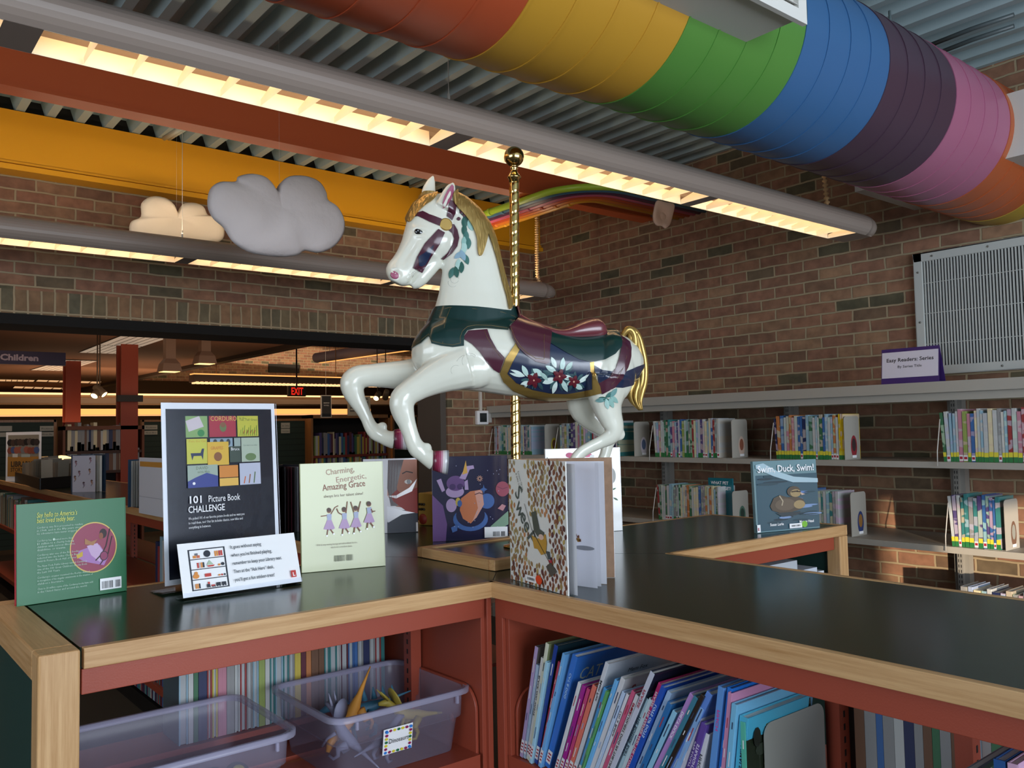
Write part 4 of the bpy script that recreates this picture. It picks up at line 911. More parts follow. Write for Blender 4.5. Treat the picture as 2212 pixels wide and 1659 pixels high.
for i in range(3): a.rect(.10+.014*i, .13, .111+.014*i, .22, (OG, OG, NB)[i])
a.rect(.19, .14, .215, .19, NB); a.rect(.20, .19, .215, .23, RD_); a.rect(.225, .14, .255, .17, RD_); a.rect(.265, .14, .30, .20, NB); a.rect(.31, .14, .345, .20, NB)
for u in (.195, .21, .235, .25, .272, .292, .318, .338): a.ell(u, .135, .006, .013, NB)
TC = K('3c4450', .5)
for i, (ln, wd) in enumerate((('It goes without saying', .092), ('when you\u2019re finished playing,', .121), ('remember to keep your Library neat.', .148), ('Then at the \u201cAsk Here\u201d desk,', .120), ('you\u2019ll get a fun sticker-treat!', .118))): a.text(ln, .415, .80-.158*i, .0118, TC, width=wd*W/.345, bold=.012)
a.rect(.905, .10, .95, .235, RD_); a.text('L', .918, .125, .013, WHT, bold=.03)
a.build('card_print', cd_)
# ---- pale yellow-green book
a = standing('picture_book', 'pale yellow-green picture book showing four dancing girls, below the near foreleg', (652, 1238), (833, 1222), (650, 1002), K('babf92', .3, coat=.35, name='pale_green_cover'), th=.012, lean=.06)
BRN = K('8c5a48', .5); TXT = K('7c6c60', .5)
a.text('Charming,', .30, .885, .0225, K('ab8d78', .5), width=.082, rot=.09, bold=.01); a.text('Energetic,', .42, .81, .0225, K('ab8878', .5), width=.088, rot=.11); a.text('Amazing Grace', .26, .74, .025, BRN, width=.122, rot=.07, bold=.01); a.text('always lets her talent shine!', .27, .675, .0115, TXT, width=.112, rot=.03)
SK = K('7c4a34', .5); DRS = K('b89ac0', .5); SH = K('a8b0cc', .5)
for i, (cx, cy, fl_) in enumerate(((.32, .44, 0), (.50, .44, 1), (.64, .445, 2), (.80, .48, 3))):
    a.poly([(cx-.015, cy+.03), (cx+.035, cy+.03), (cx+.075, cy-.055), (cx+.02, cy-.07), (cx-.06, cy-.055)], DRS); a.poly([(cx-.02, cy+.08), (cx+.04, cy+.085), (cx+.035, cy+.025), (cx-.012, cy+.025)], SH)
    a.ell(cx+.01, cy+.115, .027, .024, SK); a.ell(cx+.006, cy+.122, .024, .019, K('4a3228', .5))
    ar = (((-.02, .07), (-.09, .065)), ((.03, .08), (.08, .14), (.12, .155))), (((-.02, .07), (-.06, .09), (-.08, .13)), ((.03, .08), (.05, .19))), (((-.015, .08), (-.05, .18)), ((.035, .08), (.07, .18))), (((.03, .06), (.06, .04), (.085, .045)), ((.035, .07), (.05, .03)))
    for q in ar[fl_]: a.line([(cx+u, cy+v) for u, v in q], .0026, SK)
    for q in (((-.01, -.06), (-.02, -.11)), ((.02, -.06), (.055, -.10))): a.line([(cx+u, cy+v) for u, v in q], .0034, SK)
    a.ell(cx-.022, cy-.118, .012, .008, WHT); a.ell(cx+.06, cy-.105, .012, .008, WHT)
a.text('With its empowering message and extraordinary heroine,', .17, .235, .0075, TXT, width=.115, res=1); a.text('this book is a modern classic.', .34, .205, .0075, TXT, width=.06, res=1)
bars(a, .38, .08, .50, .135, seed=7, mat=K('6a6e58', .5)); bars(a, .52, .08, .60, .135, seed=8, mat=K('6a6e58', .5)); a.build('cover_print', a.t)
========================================
Task description: Repeat the data in full and exactly. Omit pictures.

Exercise response:
Write part 4 of the bpy script that recreates this picture. It picks up at line 911. More parts follow. Write for Blender 4.5. Treat the picture as 2212 pixels wide and 1659 pixels high.
for i in range(3): a.rect(.10+.014*i, .13, .111+.014*i, .22, (OG, OG, NB)[i])
a.rect(.19, .14, .215, .19, NB); a.rect(.20, .19, .215, .23, RD_); a.rect(.225, .14, .255, .17, RD_); a.rect(.265, .14, .30, .20, NB); a.rect(.31, .14, .345, .20, NB)
for u in (.195, .21, .235, .25, .272, .292, .318, .338): a.ell(u, .135, .006, .013, NB)
TC = K('3c4450', .5)
for i, (ln, wd) in enumerate((('It goes without saying', .092), ('when you\u2019re finished playing,', .121), ('remember to keep your Library neat.', .148), ('Then at the \u201cAsk Here\u201d desk,', .120), ('you\u2019ll get a fun sticker-treat!', .118))): a.text(ln, .415, .80-.158*i, .0118, TC, width=wd*W/.345, bold=.012)
a.rect(.905, .10, .95, .235, RD_); a.text('L', .918, .125, .013, WHT, bold=.03)
a.build('card_print', cd_)
# ---- pale yellow-green book
a = standing('picture_book', 'pale yellow-green picture book showing four dancing girls, below the near foreleg', (652, 1238), (833, 1222), (650, 1002), K('babf92', .3, coat=.35, name='pale_green_cover'), th=.012, lean=.06)
BRN = K('8c5a48', .5); TXT = K('7c6c60', .5)
a.text('Charming,', .30, .885, .0225, K('ab8d78', .5), width=.082, rot=.09, bold=.01); a.text('Energetic,', .42, .81, .0225, K('ab8878', .5), width=.088, rot=.11); a.text('Amazing Grace', .26, .74, .025, BRN, width=.122, rot=.07, bold=.01); a.text('always lets her talent shine!', .27, .675, .0115, TXT, width=.112, rot=.03)
SK = K('7c4a34', .5); DRS = K('b89ac0', .5); SH = K('a8b0cc', .5)
for i, (cx, cy, fl_) in enumerate(((.32, .44, 0), (.50, .44, 1), (.64, .445, 2), (.80, .48, 3))):
    a.poly([(cx-.015, cy+.03), (cx+.035, cy+.03), (cx+.075, cy-.055), (cx+.02, cy-.07), (cx-.06, cy-.055)], DRS); a.poly([(cx-.02, cy+.08), (cx+.04, cy+.085), (cx+.035, cy+.025), (cx-.012, cy+.025)], SH)
    a.ell(cx+.01, cy+.115, .027, .024, SK); a.ell(cx+.006, cy+.122, .024, .019, K('4a3228', .5))
    ar = (((-.02, .07), (-.09, .065)), ((.03, .08), (.08, .14), (.12, .155))), (((-.02, .07), (-.06, .09), (-.08, .13)), ((.03, .08), (.05, .19))), (((-.015, .08), (-.05, .18)), ((.035, .08), (.07, .18))), (((.03, .06), (.06, .04), (.085, .045)), ((.035, .07), (.05, .03)))
    for q in ar[fl_]: a.line([(cx+u, cy+v) for u, v in q], .0026, SK)
    for q in (((-.01, -.06), (-.02, -.11)), ((.02, -.06), (.055, -.10))): a.line([(cx+u, cy+v) for u, v in q], .0034, SK)
    a.ell(cx-.022, cy-.118, .012, .008, WHT); a.ell(cx+.06, cy-.105, .012, .008, WHT)
a.text('With its empowering message and extraordinary heroine,', .17, .235, .0075, TXT, width=.115, res=1); a.text('this book is a modern classic.', .34, .205, .0075, TXT, width=.06, res=1)
bars(a, .38, .08, .50, .135, seed=7, mat=K('6a6e58', .5)); bars(a, .52, .08, .60, .135, seed=8, mat=K('6a6e58', .5)); a.build('cover_print', a.t)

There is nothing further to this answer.